■ **Directions for this task**
A line counts if it contains the string "part"; say how many such lines there are, giving only the number.

■ **Raw data**

⟨

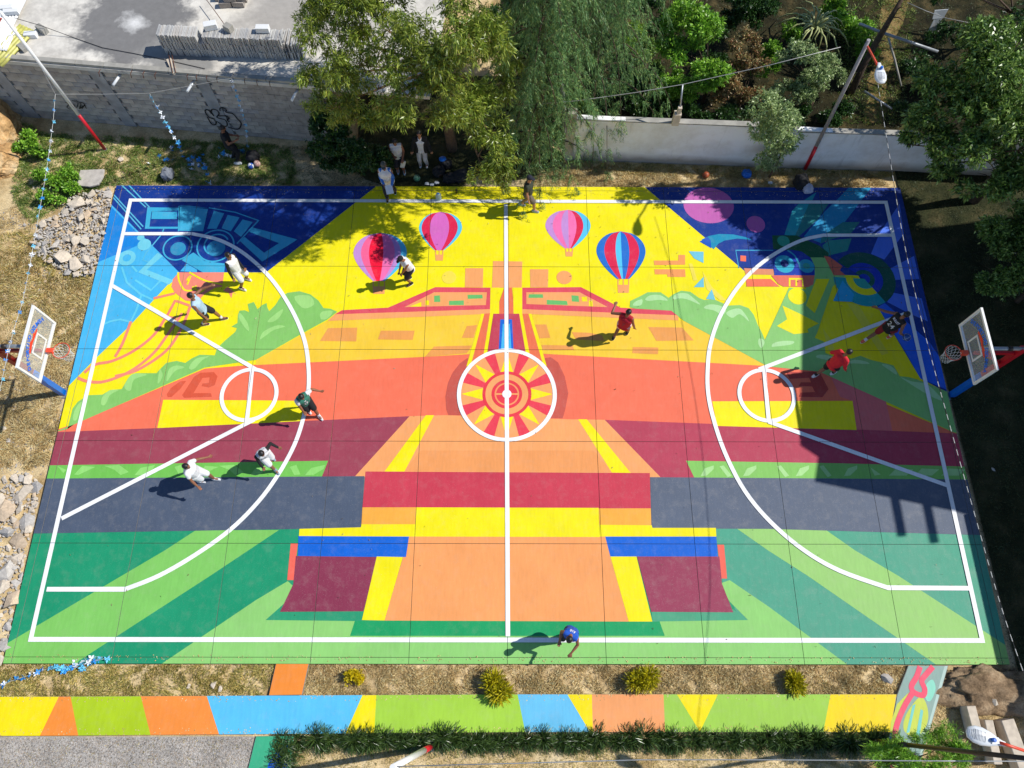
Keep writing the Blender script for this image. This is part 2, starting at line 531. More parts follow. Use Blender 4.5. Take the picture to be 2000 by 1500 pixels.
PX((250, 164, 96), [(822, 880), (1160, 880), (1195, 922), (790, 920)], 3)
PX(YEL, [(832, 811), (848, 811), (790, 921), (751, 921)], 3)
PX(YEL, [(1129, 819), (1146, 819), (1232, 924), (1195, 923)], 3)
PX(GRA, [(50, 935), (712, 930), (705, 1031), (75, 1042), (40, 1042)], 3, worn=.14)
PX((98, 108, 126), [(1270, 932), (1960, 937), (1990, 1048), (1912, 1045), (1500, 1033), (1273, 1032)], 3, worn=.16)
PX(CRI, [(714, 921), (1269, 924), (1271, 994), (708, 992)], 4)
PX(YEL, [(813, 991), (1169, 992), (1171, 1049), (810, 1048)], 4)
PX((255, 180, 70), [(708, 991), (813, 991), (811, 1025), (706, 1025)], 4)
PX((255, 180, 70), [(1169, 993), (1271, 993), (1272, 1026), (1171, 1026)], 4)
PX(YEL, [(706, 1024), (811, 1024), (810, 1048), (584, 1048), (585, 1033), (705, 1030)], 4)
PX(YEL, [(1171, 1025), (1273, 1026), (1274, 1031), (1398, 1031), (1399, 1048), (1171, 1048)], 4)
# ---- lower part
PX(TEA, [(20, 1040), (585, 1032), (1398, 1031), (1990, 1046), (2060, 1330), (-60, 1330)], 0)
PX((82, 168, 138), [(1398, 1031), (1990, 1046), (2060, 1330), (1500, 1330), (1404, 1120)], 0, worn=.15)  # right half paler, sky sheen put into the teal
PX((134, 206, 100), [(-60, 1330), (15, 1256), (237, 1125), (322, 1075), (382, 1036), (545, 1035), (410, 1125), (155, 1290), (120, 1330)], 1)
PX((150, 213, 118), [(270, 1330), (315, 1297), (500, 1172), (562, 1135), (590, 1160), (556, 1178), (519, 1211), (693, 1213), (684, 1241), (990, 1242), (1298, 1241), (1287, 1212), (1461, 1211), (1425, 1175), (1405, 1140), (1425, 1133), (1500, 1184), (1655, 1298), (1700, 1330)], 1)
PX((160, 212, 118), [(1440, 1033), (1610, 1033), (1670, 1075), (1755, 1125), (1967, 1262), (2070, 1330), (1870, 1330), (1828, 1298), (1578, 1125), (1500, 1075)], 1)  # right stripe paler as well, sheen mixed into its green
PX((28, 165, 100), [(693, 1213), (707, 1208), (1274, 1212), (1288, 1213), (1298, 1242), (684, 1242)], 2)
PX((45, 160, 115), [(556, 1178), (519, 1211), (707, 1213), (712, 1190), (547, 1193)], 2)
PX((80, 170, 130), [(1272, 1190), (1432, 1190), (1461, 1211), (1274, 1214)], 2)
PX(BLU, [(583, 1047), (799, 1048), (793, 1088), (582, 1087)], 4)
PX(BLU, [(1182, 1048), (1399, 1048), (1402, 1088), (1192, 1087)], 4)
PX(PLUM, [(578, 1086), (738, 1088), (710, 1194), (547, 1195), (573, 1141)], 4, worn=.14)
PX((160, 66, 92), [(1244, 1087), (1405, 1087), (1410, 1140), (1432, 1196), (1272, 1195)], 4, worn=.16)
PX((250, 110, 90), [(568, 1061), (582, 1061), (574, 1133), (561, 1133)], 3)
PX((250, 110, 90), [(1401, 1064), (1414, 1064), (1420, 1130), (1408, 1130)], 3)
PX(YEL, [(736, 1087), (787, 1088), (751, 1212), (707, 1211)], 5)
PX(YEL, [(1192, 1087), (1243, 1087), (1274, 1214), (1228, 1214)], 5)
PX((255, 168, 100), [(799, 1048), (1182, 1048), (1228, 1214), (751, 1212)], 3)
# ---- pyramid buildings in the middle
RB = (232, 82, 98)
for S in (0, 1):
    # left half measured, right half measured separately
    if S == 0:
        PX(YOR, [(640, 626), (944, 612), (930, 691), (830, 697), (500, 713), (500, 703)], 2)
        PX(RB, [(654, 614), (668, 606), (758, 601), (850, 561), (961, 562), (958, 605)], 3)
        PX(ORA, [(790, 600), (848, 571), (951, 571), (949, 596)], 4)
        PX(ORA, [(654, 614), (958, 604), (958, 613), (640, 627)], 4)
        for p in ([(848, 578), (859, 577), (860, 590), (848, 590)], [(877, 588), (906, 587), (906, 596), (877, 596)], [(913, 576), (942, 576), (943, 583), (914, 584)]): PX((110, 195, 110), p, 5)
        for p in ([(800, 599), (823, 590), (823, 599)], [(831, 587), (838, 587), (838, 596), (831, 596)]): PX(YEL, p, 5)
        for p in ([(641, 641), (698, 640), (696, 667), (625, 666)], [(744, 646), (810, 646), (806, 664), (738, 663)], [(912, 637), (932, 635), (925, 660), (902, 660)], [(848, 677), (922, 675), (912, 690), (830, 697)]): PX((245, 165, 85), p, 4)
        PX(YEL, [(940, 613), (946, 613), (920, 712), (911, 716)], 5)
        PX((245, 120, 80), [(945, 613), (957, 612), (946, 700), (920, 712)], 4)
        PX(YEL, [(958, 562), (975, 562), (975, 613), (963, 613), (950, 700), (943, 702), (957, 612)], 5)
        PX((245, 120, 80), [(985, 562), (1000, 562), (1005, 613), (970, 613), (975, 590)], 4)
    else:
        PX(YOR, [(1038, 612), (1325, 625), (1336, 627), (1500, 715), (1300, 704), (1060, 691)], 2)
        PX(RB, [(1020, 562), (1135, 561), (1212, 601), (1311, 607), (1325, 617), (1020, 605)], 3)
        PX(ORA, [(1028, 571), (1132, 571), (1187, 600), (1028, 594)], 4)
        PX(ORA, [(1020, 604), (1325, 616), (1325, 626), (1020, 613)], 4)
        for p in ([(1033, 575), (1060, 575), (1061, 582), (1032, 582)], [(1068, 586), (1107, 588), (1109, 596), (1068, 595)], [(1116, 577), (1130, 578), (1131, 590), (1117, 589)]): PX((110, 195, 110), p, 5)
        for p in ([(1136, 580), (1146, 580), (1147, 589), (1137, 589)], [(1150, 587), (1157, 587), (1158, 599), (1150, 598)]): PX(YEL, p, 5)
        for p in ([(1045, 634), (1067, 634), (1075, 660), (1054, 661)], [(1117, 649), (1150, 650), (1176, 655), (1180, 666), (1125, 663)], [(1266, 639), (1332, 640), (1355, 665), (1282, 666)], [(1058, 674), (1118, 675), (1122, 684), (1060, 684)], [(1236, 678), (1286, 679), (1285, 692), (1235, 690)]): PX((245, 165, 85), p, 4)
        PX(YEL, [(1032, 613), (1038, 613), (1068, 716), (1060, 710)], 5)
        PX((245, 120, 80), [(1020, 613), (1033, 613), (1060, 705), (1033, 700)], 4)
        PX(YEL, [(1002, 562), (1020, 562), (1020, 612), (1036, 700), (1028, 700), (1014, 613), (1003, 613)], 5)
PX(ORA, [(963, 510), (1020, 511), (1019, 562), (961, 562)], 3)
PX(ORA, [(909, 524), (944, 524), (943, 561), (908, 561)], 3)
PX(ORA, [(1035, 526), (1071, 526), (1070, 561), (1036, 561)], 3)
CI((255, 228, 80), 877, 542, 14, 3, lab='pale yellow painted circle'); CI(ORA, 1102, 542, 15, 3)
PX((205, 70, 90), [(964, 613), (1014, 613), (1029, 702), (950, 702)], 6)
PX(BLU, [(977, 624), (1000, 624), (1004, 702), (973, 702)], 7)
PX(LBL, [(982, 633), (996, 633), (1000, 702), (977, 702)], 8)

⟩

■ **Exercise solution**
2